Xu was born in China and her father is a Chinese Communist Party member. Watching a documentary, as a student in Australia, about the Tiananmen Square massacre, and interviewing a Chinese dissident, changed her mind. She has lead-authored a report into China’s genocide of Uyghur people in Xinjiang.

All this has cost her dearly.

Her work brought her the ire of the Chinese government and its legions of social media bots and supporters: she has been stalked by mysterious people, her family and friends in China had been interrogated, and she has sustained industrial levels of abuse online, Xu said […]

“National fame, or notoriety, was bestowed on me overnight by the Chinese party-state and its propaganda apparatus,” she said.

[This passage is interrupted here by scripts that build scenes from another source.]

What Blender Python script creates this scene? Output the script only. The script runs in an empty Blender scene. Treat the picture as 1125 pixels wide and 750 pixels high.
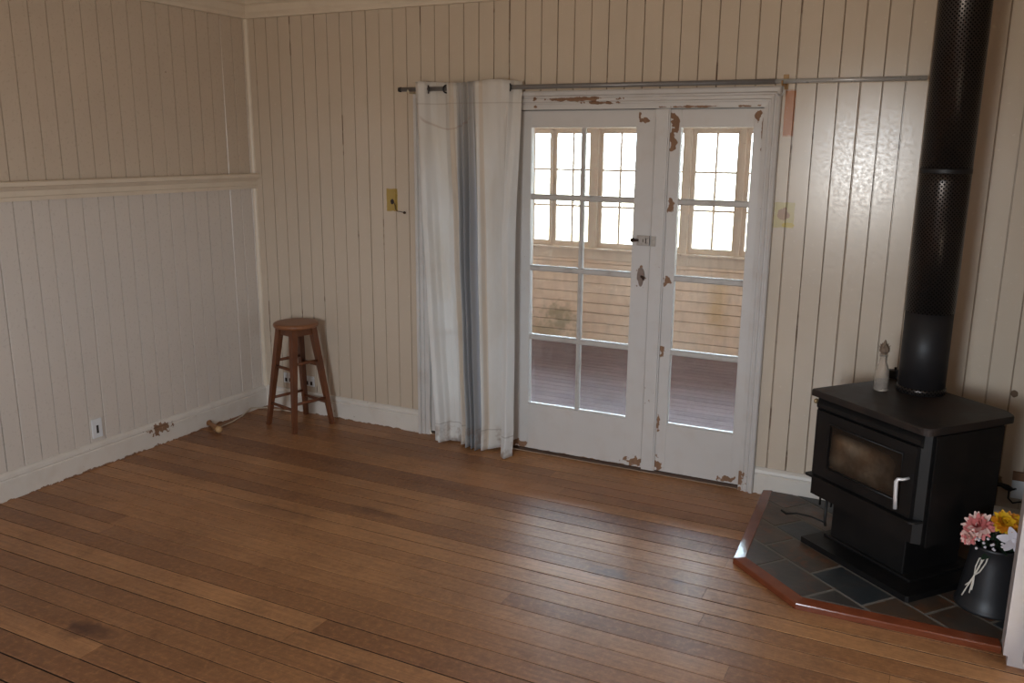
import bpy, bmesh, math, random
from mathutils import Vector, Matrix, noise
PI = math.pi
SC = bpy.context.scene
COL = SC.collection

# ------------------------------------------------------------------ camera
def make_camera():
    yaw, pitch, roll = math.radians(26.64), math.radians(-12.73), math.radians(0.48)
    f = Vector((-math.sin(yaw) * math.cos(pitch), math.cos(yaw) * math.cos(pitch), math.sin(pitch)))
    r = Vector((math.cos(yaw), math.sin(yaw), 0)); u = r.cross(f)
    r2 = r * math.cos(roll) + u * math.sin(roll); u2 = u * math.cos(roll) - r * math.sin(roll)
    m = Matrix((r2, u2, -f)).transposed().to_4x4()
    m.translation = (4.169, -4.464, 1.792)
    cd = bpy.data.cameras.new('camera'); co = bpy.data.objects.new('camera', cd); COL.objects.link(co)
    cd.sensor_width = 36; cd.lens = 951.8 / 1125 * 36; cd.clip_start = 0.05
    co.matrix_world = m; SC.camera = co
make_camera()

# ------------------------------------------------------------------ world, lights, exposure
W = bpy.data.worlds.new('overcast_sky'); SC.world = W; W.use_nodes = True
bg = W.node_tree.nodes['Background']
def sky():
    t = W.node_tree; tc = t.nodes.new('ShaderNodeTexCoord'); sp = t.nodes.new('ShaderNodeSeparateXYZ'); mr = t.nodes.new('ShaderNodeMapRange'); mx = t.nodes.new('ShaderNodeMix')
    mx.data_type = 'RGBA'; mr.inputs[1].default_value = -0.06; mr.inputs[2].default_value = 0.06
    t.links.new(tc.outputs['Generated'], sp.inputs[0]); t.links.new(sp.outputs[2], mr.inputs[0]); t.links.new(mr.outputs[0], mx.inputs[0])
    mx.inputs[6].default_value = (0.34, 0.31, 0.25, 1); mx.inputs[7].default_value = (0.74, 0.87, 1.0, 1)      # sunlit ground below, hazy sky above
    t.links.new(mx.outputs[2], bg.inputs['Color']); bg.inputs['Strength'].default_value = SKY
SKY = 26.0
sky()
SC.view_settings.view_transform = 'Standard'; SC.view_settings.look = 'None'
SC.view_settings.exposure = 0.08; SC.view_settings.gamma = 1.0; SC.view_settings.use_curve_mapping = False
SC.cycles.use_denoising = True
SC.cycles.max_bounces = 10; SC.cycles.diffuse_bounces = 6; SC.cycles.transparent_max_bounces = 16
SC.cycles.sample_clamp_indirect = 6.0

def area(name, loc, direction, sx, sy, power, color, portal=False):
    ld = bpy.data.lights.new(name, 'AREA'); ld.shape = 'RECTANGLE'; ld.size = sx; ld.size_y = sy
    ld.energy = power; ld.color = color
    o = bpy.data.objects.new(name, ld); COL.objects.link(o); o.location = loc
    o.rotation_euler = Vector(direction).to_track_quat('-Z', 'Y').to_euler()
    if portal: ld.cycles.is_portal = True
    return o
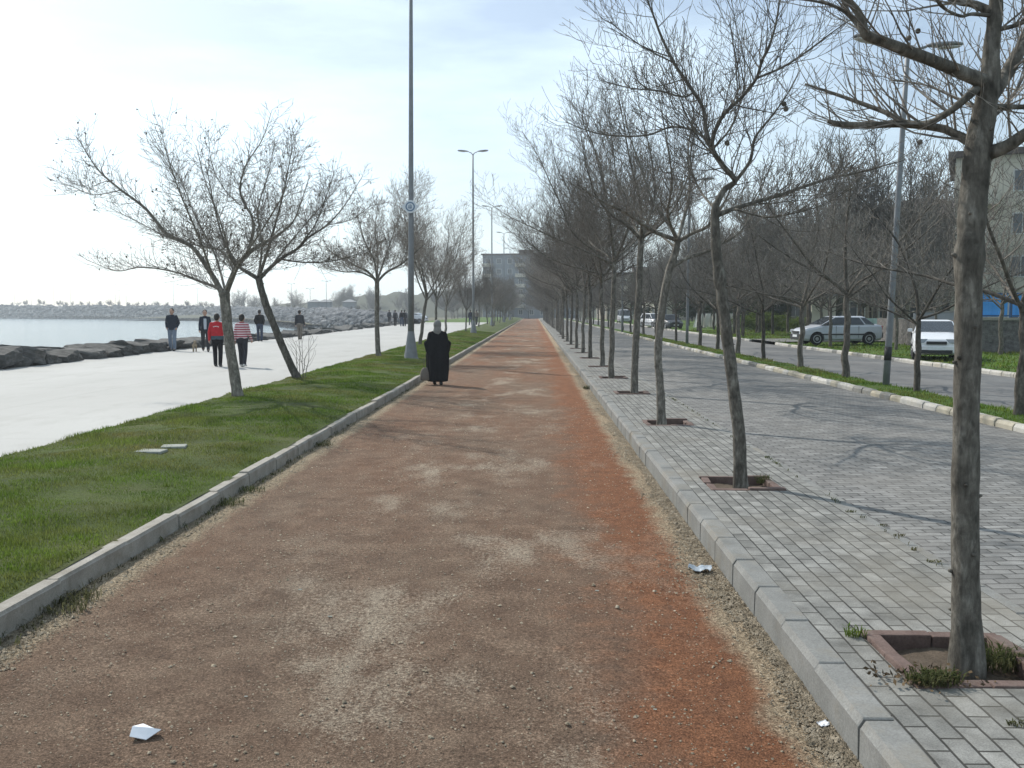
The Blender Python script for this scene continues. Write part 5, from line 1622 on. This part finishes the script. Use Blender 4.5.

“I was condemned in state and commercial and social media for being one of China’s biggest ­traitors. Death and rape threats were through the roof.

Xu was targeted in public in Australia. Chinese strangers approach her in the street.

“The state has gone after me in a really personal way. There has been – what I would call – psychological torture on my loved ones back in China. They’re isolated and treated with overwhelming hostility in their communities.

“Some have been repeatedly interrogated.”

The Australian

It’s not just Chinese-born Australian residents like Xu who are targeted.

When Australian swimmer Mack Horton spoke out about Chinese drug cheating in sport, he and his family were subjected to relentless abuse. Everything from threatening phone calls to broken glass dumped in their swimming pool.

Australian activist Drew Pavlou has been a particular target of Chinese authorities — and their Australian stooges. As a student at University of Queensland, Pavlou was subjected to an extraordinary campaign of harassment — apparently at the behest of the university’s CCP-linked funders — for organising protests at CCP influence on campus.

Since leaving university, Pavlou has continued his activism, including running anti-CCP candidates at the last Australian election. He has been arrested (for holding a blank sign one inch above the pavement outside the Chinese consulate in Brisbane), thrown out of a public speaking event with the Chinese ambassador, and manhandled, punched and dragged out of stadia hosting China-Australia basketball games.

Human rights activist Drew Pavlou dragged out by security. The BFD. Photoshop by Lushington Brady.

China doesn’t even have to send in its own goons: security at Australian-owned stadia are more than happy to do Beijing’s dirty work. Stadium-owning corporations shamelessly kowtow to the CCP by banning signs and T-shirts supporting disappeared tennis champion Peng Shuai. Peng vanished after she publicly accused Zhang Gaoli, a retired Chinese vice-premier and high-ranking CCP member, of sexual assault.

Security confiscate Taiwanese flags at a match featuring Taiwan. The BFD. Photoshop by Lushington Brady.

Even more bizarrely, International Basketball Federation (FIBA) officials in Melbourne banned and confiscated Taiwanese flags from a match where the Taiwanese team was playing the Chinese. Chinese flags were allowed.

Why would China ever bother invading Australia? We could be forgiven for thinking they’ve already won it, without firing a shot.